昨日、ちょっと出遅れたのだけれど、つい『ワンスアポンアタイムインハリウッド』を観てきた。

公開前からブラピとレオ様で、そこにマーゴレッドロビーで、タランティーノってもう豪華すぎるメンバーに内容どうであれ、観に行くしかないだろ!ってずっと思ってたので、本当に念願叶ってと言った感じでしょうか。

ぼくはもうこの世の人間で一番好きな声ってくらいにブラピの声が好きなので、二時間半もブラピの声をきけるとかたまらないぞ!と思っていた。

一言感想を先にまとめてしまうと、
つまらなかったけど、面白かった。

どういうことか、この物語は大前提としてシャロンテート殺人事件という昔本当にハリウッドであった殺人事件がベースにある物語なのだけれど、

その事件が物語の最後に来ると思われる進行で話が進んでいくのかなと思って観ていると、これが全然、全く、話が進まない笑

ずっとみんなの日常がただ描かれる。かつてハリウッドの栄光を手にするも今はすっかり落ちぶれた俳優になってしまい、なんとか再起を狙うディカプリオ演じる主役の苦悩は悲しくも共感を誘う。そんな落ち目の俳優の専属のスタントマン役のブラピは、もちろん俳優に仕事がないので彼も仕事がなく、付き人みたいな雑用をただこなすだけ。

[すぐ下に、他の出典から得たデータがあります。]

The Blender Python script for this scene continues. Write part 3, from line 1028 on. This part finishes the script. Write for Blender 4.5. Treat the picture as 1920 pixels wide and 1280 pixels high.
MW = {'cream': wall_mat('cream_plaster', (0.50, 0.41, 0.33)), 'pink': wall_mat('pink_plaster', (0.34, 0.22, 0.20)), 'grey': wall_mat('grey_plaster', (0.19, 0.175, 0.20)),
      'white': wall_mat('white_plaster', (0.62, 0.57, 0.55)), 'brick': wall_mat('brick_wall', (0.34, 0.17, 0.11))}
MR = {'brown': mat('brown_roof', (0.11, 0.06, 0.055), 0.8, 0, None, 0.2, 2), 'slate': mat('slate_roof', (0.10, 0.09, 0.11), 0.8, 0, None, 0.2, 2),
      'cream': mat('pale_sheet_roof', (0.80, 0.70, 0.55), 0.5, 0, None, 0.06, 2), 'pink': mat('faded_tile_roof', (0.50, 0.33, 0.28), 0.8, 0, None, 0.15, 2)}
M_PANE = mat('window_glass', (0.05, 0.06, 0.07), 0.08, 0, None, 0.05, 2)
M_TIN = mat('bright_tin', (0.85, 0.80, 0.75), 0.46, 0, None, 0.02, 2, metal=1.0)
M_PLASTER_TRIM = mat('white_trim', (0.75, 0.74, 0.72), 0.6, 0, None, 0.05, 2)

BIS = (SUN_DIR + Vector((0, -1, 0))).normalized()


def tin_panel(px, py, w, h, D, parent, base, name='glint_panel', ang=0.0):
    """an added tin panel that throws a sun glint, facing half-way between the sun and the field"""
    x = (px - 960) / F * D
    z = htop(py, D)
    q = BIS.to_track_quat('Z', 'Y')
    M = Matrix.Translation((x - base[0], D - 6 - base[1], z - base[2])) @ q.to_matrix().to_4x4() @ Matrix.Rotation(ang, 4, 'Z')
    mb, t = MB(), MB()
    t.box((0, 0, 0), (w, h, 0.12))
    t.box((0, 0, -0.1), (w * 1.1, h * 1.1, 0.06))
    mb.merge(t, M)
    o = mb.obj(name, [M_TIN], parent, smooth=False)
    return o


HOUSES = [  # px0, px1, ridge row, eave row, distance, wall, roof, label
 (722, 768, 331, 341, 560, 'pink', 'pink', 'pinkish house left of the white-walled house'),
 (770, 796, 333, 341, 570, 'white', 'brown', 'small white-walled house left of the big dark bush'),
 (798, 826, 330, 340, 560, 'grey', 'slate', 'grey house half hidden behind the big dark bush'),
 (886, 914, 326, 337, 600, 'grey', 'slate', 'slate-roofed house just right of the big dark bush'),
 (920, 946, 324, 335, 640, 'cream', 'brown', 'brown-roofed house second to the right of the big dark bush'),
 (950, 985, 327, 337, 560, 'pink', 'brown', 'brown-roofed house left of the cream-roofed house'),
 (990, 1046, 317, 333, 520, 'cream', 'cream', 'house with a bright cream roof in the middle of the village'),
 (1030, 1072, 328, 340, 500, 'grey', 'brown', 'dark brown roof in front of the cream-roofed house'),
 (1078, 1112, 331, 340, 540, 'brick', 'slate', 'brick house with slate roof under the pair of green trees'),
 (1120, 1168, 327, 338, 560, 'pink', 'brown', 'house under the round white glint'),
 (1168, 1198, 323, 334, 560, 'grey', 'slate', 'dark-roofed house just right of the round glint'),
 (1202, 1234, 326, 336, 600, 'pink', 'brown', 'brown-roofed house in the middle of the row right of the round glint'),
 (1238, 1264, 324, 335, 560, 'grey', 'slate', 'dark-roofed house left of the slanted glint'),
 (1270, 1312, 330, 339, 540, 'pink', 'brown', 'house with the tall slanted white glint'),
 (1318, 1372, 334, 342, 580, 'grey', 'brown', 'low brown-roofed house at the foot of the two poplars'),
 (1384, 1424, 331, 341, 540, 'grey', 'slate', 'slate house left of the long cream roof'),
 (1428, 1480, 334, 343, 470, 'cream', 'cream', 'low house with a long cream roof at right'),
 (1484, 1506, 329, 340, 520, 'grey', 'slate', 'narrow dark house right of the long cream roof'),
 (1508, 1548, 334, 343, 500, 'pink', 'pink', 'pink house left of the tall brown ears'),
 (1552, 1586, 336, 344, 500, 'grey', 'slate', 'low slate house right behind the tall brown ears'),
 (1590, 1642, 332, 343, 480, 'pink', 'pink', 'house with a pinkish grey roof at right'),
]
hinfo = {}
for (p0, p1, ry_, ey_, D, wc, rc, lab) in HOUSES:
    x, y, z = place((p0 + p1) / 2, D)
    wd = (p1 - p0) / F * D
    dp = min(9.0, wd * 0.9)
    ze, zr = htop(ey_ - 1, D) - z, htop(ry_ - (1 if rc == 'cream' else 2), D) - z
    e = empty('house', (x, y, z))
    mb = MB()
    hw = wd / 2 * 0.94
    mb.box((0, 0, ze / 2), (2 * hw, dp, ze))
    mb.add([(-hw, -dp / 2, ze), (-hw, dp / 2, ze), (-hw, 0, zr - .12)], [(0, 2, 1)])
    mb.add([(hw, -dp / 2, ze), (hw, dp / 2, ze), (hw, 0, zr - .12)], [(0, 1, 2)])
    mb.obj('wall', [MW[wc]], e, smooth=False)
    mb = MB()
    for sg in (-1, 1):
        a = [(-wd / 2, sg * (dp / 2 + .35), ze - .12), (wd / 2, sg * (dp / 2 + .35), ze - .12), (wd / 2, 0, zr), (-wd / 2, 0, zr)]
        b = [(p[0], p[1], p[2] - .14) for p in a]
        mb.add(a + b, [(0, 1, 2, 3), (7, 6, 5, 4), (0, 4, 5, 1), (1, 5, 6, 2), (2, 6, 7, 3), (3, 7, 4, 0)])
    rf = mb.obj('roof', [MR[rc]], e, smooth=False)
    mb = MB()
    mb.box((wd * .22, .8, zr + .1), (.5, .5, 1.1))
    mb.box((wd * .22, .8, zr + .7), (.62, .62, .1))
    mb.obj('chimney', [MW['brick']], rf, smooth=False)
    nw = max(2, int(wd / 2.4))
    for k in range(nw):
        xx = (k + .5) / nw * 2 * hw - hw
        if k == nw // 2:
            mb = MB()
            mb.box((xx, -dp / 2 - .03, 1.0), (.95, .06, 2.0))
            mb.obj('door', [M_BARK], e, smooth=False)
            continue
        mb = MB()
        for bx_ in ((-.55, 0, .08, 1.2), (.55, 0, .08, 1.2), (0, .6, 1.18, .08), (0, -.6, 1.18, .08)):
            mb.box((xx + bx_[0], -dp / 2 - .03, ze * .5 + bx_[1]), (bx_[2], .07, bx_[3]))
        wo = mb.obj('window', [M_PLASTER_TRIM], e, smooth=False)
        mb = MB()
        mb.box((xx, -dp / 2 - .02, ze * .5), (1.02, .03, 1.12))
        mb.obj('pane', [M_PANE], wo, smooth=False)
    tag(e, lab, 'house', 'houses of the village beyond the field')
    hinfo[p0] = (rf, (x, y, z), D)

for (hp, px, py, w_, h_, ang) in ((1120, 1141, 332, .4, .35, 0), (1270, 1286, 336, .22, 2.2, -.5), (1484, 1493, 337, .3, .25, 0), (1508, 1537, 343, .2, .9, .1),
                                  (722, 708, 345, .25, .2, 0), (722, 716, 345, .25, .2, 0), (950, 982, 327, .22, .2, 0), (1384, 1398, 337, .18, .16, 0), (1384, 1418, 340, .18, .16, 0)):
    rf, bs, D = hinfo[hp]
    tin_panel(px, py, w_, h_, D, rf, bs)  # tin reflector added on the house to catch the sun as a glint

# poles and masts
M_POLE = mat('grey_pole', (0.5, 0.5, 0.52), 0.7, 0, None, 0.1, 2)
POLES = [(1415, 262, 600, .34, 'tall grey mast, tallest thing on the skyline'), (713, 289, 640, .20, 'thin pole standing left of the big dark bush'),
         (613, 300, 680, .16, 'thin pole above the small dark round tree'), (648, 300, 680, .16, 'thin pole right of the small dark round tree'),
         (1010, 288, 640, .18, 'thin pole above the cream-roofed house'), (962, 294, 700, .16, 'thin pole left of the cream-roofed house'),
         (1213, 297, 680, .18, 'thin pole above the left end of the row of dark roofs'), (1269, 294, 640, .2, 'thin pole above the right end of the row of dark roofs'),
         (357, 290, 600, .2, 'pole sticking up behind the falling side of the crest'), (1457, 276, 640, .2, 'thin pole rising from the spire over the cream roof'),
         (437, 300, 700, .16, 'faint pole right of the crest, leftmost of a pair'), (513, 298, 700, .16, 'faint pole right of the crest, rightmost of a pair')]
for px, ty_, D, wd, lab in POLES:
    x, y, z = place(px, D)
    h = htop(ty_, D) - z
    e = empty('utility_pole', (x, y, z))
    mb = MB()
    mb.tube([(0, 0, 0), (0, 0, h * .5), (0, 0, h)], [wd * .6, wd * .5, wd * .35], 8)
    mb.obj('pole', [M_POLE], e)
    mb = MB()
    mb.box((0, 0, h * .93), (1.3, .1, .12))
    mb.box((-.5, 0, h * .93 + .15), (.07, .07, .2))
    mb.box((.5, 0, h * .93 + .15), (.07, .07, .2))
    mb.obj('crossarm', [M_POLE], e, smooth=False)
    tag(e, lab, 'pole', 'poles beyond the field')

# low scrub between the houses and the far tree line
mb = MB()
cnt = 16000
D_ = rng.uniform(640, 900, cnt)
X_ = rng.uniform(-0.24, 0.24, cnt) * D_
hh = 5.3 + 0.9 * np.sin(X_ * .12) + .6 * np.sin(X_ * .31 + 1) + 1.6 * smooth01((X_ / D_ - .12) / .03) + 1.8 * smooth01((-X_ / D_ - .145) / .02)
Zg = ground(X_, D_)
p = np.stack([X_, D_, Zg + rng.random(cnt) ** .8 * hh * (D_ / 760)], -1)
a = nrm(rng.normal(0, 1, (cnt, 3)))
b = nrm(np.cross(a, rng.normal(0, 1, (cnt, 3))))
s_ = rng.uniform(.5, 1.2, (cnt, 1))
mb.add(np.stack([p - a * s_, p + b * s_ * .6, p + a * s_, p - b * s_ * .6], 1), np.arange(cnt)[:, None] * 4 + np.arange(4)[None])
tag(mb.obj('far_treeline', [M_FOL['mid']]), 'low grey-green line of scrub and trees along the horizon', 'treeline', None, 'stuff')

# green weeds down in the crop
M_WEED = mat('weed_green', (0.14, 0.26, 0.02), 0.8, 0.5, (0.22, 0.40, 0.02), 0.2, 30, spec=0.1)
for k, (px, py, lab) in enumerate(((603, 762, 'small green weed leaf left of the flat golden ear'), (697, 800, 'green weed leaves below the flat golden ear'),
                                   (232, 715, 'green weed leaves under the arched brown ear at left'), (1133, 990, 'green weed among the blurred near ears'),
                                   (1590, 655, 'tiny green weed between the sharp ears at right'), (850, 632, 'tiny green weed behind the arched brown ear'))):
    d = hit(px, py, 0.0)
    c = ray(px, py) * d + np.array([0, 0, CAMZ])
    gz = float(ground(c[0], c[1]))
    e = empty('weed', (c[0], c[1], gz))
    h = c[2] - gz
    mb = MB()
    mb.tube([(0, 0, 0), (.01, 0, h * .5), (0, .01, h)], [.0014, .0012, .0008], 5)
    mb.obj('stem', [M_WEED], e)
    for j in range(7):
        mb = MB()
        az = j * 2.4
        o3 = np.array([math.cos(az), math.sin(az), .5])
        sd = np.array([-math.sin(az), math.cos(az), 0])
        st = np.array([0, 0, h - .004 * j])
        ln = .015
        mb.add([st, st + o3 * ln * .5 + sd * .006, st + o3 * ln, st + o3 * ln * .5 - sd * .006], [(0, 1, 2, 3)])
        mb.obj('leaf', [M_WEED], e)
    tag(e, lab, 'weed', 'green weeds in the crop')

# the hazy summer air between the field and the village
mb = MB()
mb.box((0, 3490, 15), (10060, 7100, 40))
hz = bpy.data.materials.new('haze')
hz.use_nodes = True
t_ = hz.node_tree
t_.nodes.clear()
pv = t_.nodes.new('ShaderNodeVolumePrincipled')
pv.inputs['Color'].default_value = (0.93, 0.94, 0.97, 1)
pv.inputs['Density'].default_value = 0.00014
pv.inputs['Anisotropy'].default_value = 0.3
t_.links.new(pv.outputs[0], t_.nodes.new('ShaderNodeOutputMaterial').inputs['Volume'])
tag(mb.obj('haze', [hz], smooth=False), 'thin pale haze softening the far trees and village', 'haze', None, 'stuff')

物語の登場人物たちも暇そうにしているので、観る側のこちらが暇なことは自明である。けれど、そこはタランティーノ作品、流石にただ暇なわけではない。退屈な日常の演出がめちゃくちゃに凝っている。無駄にオシャレだったり、無駄にかっこよかったり。

これはそういう過程や演出を楽しむ映画なんだなと頭をシフトしたら、それはそれですごく楽しく感じられるようになった。

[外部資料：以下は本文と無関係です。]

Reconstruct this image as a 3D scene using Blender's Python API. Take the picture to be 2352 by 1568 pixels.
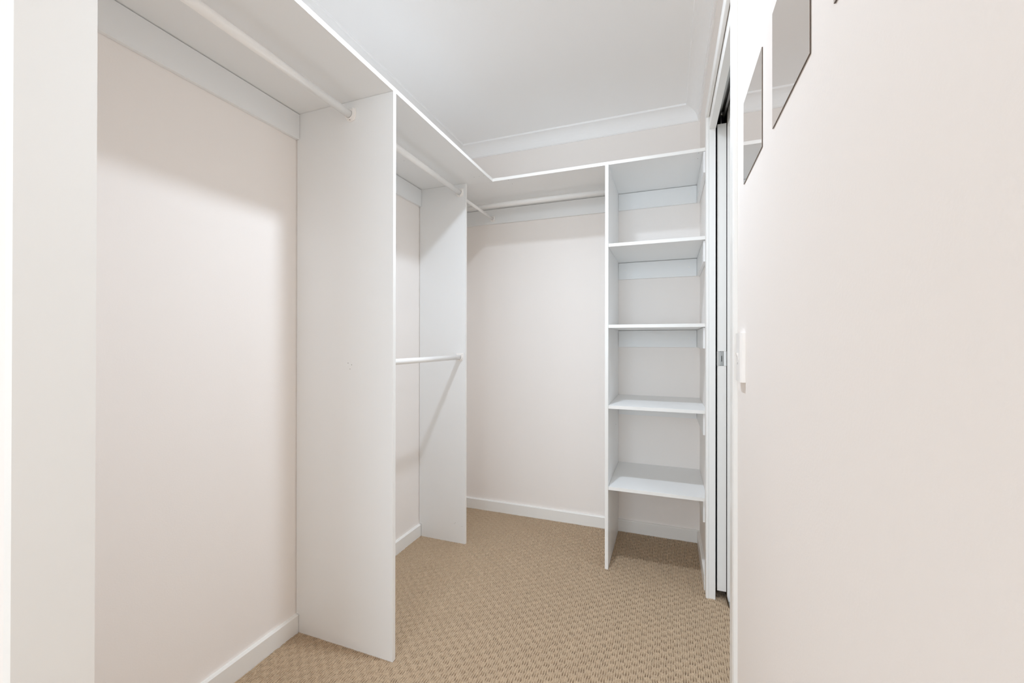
import bpy, bmesh, math
import numpy as np
from mathutils import Vector, Matrix

for o in list(bpy.data.objects):
    bpy.data.objects.remove(o, do_unlink=True)
S = bpy.context.scene
C = S.collection

# ------------------------------------------------------------------ camera
CAM_Z = 1.12
yaw, pitch, roll = math.radians(20.4472), math.radians(0.0738), math.radians(0.0707)
F = Vector((-math.sin(yaw) * math.cos(pitch), math.cos(yaw) * math.cos(pitch), math.sin(pitch)))
R = Vector((math.cos(yaw), math.sin(yaw), 0))
U = R.cross(F)
R2 = R * math.cos(roll) + U * math.sin(roll)
U2 = U * math.cos(roll) - R * math.sin(roll)
cd = bpy.data.cameras.new('camera')
cd.sensor_width = 36
cd.sensor_fit = 'HORIZONTAL'
cd.lens = 958.956 / 2352 * 36
cd.clip_start = 0.02
cam = bpy.data.objects.new('camera', cd)
C.objects.link(cam)
M = Matrix((R2, U2, -F)).transposed().to_4x4()
M.translation = (0, 0, CAM_Z)
cam.matrix_world = M
S.camera = cam

# ------------------------------------------------------------------ world, lights, exposure
W = bpy.data.worlds.new('world')
S.world = W
W.use_nodes = True
W.node_tree.nodes['Background'].inputs[0].default_value = (0.95, 0.98, 1.0, 1)
W.node_tree.nodes['Background'].inputs[1].default_value = 0.6

S.view_settings.view_transform = 'Standard'
S.view_settings.look = 'None'
S.view_settings.gamma = 1
S.view_settings.use_curve_mapping = False
S.view_settings.exposure = 0.15
S.cycles.max_bounces = 20
S.cycles.diffuse_bounces = 16
S.cycles.glossy_bounces = 6

P_CLOSET, P_ENTRY, P_ENSUITE, P_WINDOW = 11.2, 0.8, 2.2, 43.0


def area(name, loc, size, power, col, rot=(0, 0, 0), shape='DISK', sy=None):
    l = bpy.data.lights.new(name, 'AREA')
    l.shape = shape
    l.size = size
    if sy:
        l.size_y = sy
    l.energy = power
    l.color = col
    if shape == 'DISK':
        l.spread = math.radians(150)
    o = bpy.data.objects.new(name, l)
    o.location = loc
    o.rotation_euler = rot
    C.objects.link(o)
    return o


ZC = 2.436
LA = (-0.45, 1.30)      # downlight in the closet
LB = (-0.40, -0.35)     # downlight at the entry behind the camera
LE = (1.05, 1.40)       # downlight in the ensuite beyond the sliding door
WARM = (0.77, 0.878, 1.0)
area('closet_lamp', (LA[0], LA[1], ZC - 0.012), 0.085, P_CLOSET, WARM)
area('entry_lamp', (LB[0], LB[1], ZC - 0.012), 0.085, P_ENTRY, WARM)
area('ensuite_lamp', (LE[0], LE[1], ZC - 0.012), 0.085, P_ENSUITE, (0.88, 0.94, 1.0))
area('window_daylight', (-0.65, -2.78, 1.50), 1.4, P_WINDOW, (0.73, 0.872, 1.0), (math.radians(90), 0, 0), 'RECTANGLE', 1.6)

# added soft fill through the doorway, set at an invented, unseen ensuite window
area('ensuite_fill_light', (2.085, 1.65, 1.45), 1.1, 7.0, (0.86, 0.93, 1.0), (math.radians(90), 0, math.radians(90)), 'RECTANGLE', 1.1)


# ------------------------------------------------------------------ materials
def srgb(r, g, b):
    return tuple(((c / 255) / 12.92 if c / 255 <= 0.04045 else ((c / 255 + 0.055) / 1.055) ** 2.4) for c in (r, g, b))


def mat(name, rgb, rough=0.5, spec=0.4, metal=0.0, bump=None, var=0.0, varscale=3.0):
    m = bpy.data.materials.new(name)
    m.use_nodes = True
    nt = m.node_tree
    b = nt.nodes['Principled BSDF']
    c = srgb(*rgb)
    b.inputs['Base Color'].default_value = (*c, 1)
    b.inputs['Roughness'].default_value = rough
    b.inputs['Specular IOR Level'].default_value = spec
    b.inputs['Metallic'].default_value = metal
    tc = nt.nodes.new('ShaderNodeTexCoord')
    if var:
        n = nt.nodes.new('ShaderNodeTexNoise')
        n.inputs['Scale'].default_value = varscale
        n.inputs['Detail'].default_value = 3
        nt.links.new(tc.outputs['Object'], n.inputs['Vector'])
        mx = nt.nodes.new('ShaderNodeMixRGB')
        mx.inputs[1].default_value = (*[x * (1 - var) for x in c], 1)
        mx.inputs[2].default_value = (*[min(1, x * (1 + var)) for x in c], 1)
        nt.links.new(n.outputs['Fac'], mx.inputs[0])
        nt.links.new(mx.outputs[0], b.inputs['Base Color'])
    if bump:
        scale, strength, dist = bump
        n = nt.nodes.new('ShaderNodeTexNoise')
        n.inputs['Scale'].default_value = scale
        n.inputs['Detail'].default_value = 4
        nt.links.new(tc.outputs['Object'], n.inputs['Vector'])
        bp = nt.nodes.new('ShaderNodeBump')
        bp.inputs['Strength'].default_value = strength
        bp.inputs['Distance'].default_value = dist
        nt.links.new(n.outputs['Fac'], bp.inputs['Height'])
        nt.links.new(bp.outputs[0], b.inputs['Normal'])
    return m


m_wall = mat('cream_wall_paint', (244, 239, 235), 0.75, 0.25, bump=(220, 0.08, 0.002), var=0.006)
m_ceil = mat('white_ceiling_paint', (250, 250, 250), 0.85, 0.2, bump=(180, 0.06, 0.002), var=0.006)
m_trim = mat('white_gloss_trim', (242, 241, 238), 0.32, 0.5, bump=(60, 0.04, 0.001))
m_pan = mat('white_melamine', (238, 239, 239), 0.38, 0.45, bump=(350, 0.05, 0.001), var=0.004, varscale=2)
m_rod = mat('white_coated_tube', (250, 249, 247), 0.3, 0.5, var=0.003)
m_plas = mat('white_plastic', (248, 245, 242), 0.3, 0.5, var=0.003)
m_chrome = mat('brushed_steel', (178, 178, 176), 0.3, 0.5, 0.9, var=0.05, varscale=60)
m_satin = mat('satin_nickel', (222, 222, 220), 0.42, 0.5, 0.55, var=0.03, varscale=60)
m_dark = mat('dark_recess', (30, 28, 26), 0.7, 0.2, var=0.05)
m_hole = mat('screw_hole_dark', (70, 66, 60), 0.8, 0.2, var=0.05)
m_timber = mat('raw_pocket_timber', (84, 68, 50), 0.8, 0.2, var=0.15, varscale=18)
m_mirror = mat('mirror_silvering', (242, 235, 230), 0.015, 0.5, 1.0, var=0.002)
m_medge = mat('mirror_edge', (104, 92, 82), 0.35, 0.4, var=0.08, varscale=90)
m_tile = mat('grey_floor_tile', (178, 178, 176), 0.2, 0.5, var=0.03, varscale=6)
m_lamp = bpy.data.materials.new('lamp_diffuser')
m_lamp.use_nodes = True
_b = m_lamp.node_tree.nodes['Principled BSDF']
_b.inputs['Emission Color'].default_value = (1, .98, .95, 1)
_b.inputs['Emission Strength'].default_value = 6


def carpet_material():
    m = bpy.data.materials.new('beige_loop_carpet')
    m.use_nodes = True
    nt = m.node_tree
    N = nt.nodes
    L = nt.links
    b = N['Principled BSDF']
    b.inputs['Roughness'].default_value = 0.95
    b.inputs['Specular IOR Level'].default_value = 0.1
    try:
        b.inputs['Sheen Weight'].default_value = 0.15
        b.inputs['Sheen Roughness'].default_value = 0.6
    except KeyError:
        pass
    tc = N.new('ShaderNodeTexCoord')
    mp = N.new('ShaderNodeMapping')
    mp.inputs['Scale'].default_value = (1, 0.32, 1)
    L.new(tc.outputs['Object'], mp.inputs[0])
    n1 = N.new('ShaderNodeTexNoise')       # yarn fibres, run along the loop rows
    n1.inputs['Scale'].default_value = 420
    n1.inputs['Detail'].default_value = 3
    L.new(mp.outputs[0], n1.inputs['Vector'])
    n2 = N.new('ShaderNodeTexNoise')       # broad tonal drift
    n2.inputs['Scale'].default_value = 5
    L.new(tc.outputs['Object'], n2.inputs['Vector'])
    r1 = N.new('ShaderNodeValToRGB')
    r1.color_ramp.elements[0].position = 0.3
    r1.color_ramp.elements[0].color = (*srgb(165, 142, 116), 1)
    r1.color_ramp.elements[1].position = 0.72
    r1.color_ramp.elements[1].color = (*srgb(204, 181, 152), 1)
    L.new(n1.outputs['Fac'], r1.inputs[0])
    r2 = N.new('ShaderNodeValToRGB')
    r2.color_ramp.elements[0].color = (0.96, 0.95, 0.94, 1)
    r2.color_ramp.elements[1].color = (1, 1, 1, 1)
    L.new(n2.outputs['Fac'], r2.inputs[0])
    mx = N.new('ShaderNodeMixRGB')
    mx.blend_type = 'MULTIPLY'
    mx.inputs[0].default_value = 1
    L.new(r1.outputs[0], mx.inputs[1])
    L.new(r2.outputs[0], mx.inputs[2])
    L.new(mx.outputs[0], b.inputs['Base Color'])
    bp = N.new('ShaderNodeBump')
    bp.inputs['Strength'].default_value = 0.5
    bp.inputs['Distance'].default_value = 0.0015
    L.new(n1.outputs['Fac'], bp.inputs['Height'])
    L.new(bp.outputs[0], b.inputs['Normal'])
    return m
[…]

でもこれ、二時間半超えの作品でfilmarksで4.0以上のスコアって何かがおかしくない?と思っていた。いや、自分がおかしいのか?と疑いもした。

しかし、後半20分くらいだろうか、わかりやすく作品の雰囲気が変わる。これまでのあっけらかんとした陽気なハリウッドの日常から、ジトジトとひんやりした空気が作品全体を包み込むのである。

おお、何かが来る…。

そう、この作品の下地になっているシャロンテート殺人事件のその時が確実に近づいているのである。観るこちらも一気に引き込まれていく。そして、、、これ以上はネタバレになるので何も言わないがラスト10分、めちゃくちゃに面白かった。

これだー!と言った感じだ。待ってたんだよ、この感じ!焦らしすぎだよ二時間も!遅いんだよ、遅いんだよ…。こっちはもう疲れちゃったんだよ…。

そう、本当にラストは面白いのだけれど、そこまでの展開の退屈さにすっかりみんな参ってしまっているのだ。心なしか、いつもよりエンドクレジットをみないで退出する人が多かった。うん、わかるよ、その気持ち。疲れたよね。(ちなみにエンドクレジットみないで出るとちょっともったいないです。)

でも、

でもなのだ、終わって映画館を出て数時間感想を考えるとその退屈な時間込みで、すごく面白かったなという気持ちにさせられているから不思議なのだ。退屈だった二時間のシーンも色濃く記憶されている。そのシーンもとってもよかったシーンとして確かに心に刻まれている。

そして終わりが素晴らしいので、観賞後感がとてもいいのだ。なんとも不思議な映画だった。昨日はちょっとなぁくらいな気持ちだったけれど、もう一回観たいなと今は思っている。